The RBI launched Operation twist on 19th December 2019 to lower long-term interest rates in the economy.
What is Operation twist by RBI?
Operation twist is buying and selling of Government securities by the RBI simultaneously through Open Market Operations (OMO). Basically, the RBI sells short-term securities and uses the proceeds to buy long term securities. Therefore, Operation Twist is also called Special Open Market Operations.
For the uninitiated, Open Market Operations is the buying and selling of Government securities by the RBI. If the RBI has to increase the money supply, it purchases government securities from the market. If the RBI has to decrease the money supply, it sells government securities in the market. [You may read: Repo, LAF, CRR, SLR, MSF, OMO, MSS- explained]
The first phase of Operation Twist was done on 19th December 2019. The RBI sold short-term securities (maturing in 2020) worth Rs.10000 crores and bought long-term securities (maturity period of 10 years) worth Rs.10000 crores. The latest round was done on 27th April 2020.
What is the purpose of Operation Twist?
The RBI buys long term Government securities. It increases the demand for long term securities, and hence its price. This, in turn, decreases the yield on these securities/ bonds.
The RBI sells short-term securities. It increases the supply for short term securities and hence reduces its price. This increases the yield on these securities/ bonds.
[Bond yield is the amount of return realised on a bond. There is an inverse relationship between bond price and bond yield. I highly recommend you to read this article- What is Bond, Bond Yield and Yield Curve?]
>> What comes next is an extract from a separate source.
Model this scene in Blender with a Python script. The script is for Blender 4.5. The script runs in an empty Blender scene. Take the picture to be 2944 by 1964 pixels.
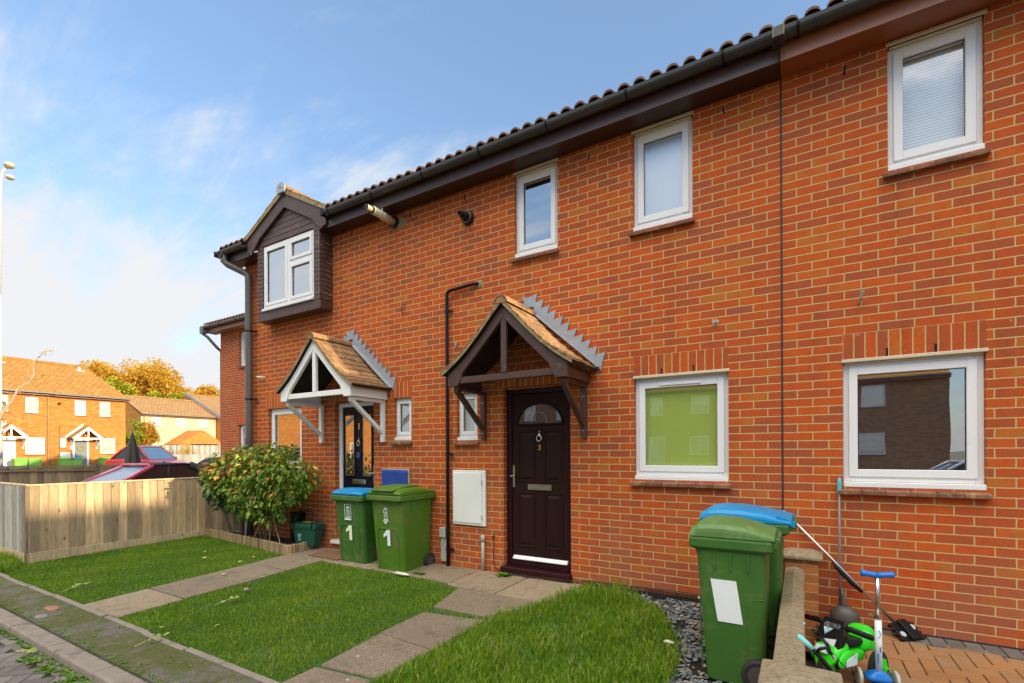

The interest rate in the economy is generally based on bond yields. The purpose of the operation is to decrease interest rates for long-term loans and boost lending and investment.
Why did the RBI launch Operation Twist when it has other tools at its disposal?
The RBI had to adopt this tool as it cut the Repo rate by 135 basis points last year. Even though RBI had cut rates, the banks haven’t didn’t pass it on to the borrowers. This was a step taken to drive up monetary policy transmission and lower the long-term interest rates.
[You may read- Why RBI did not cut interest rates in Dec 2019?]
Why is it called Operation ‘twist’ though?
The operation twist by the RBI is an Indian version of the monetary policy tool adopted by the Federal Reserve in the US in the aftermath of the Financial Crisis of 2008 to boost lending.
[The Fed implemented operation twist in 2011 and 2012. It ended the operation in December 2012 and replaced it with “quantitative easing”. [You may read: Quantitative Easing Explained] The original operation twist was launched in 1961. It was named after a dance move made popular by singer, Chubby Checker. ]
This monetary policy tool is called Twist (after the popular dance move) because it causes a twist in the shape of the yield curve. As the yield of short-term securities rises and that of long-term securities falls, the yield curve flattens. [You may read: What is a yield curve?]
[You may also read- What is Long-Term Repo Operations?]
Thank You for posting a simplified explanation .
, can this be also linked with Asset -Liability Mismatch of NBFC ,who are excessively relying on
short term loans (Economic Survey 2019) .As with this operation , RBI is making short term borrowing expensive (higher interest rates ) and long term borrowing cheaper ??
Further ,can you post an explanation on “Roll-over ” and Re-finance risks of NBFC discussed in ES -2019
best regards
As RBI is Banker to GOI, and considering that RBI manages the GOI borrowing programme, how will Operation TWIST help in managing the pricing of Bond at the time of new Issuance?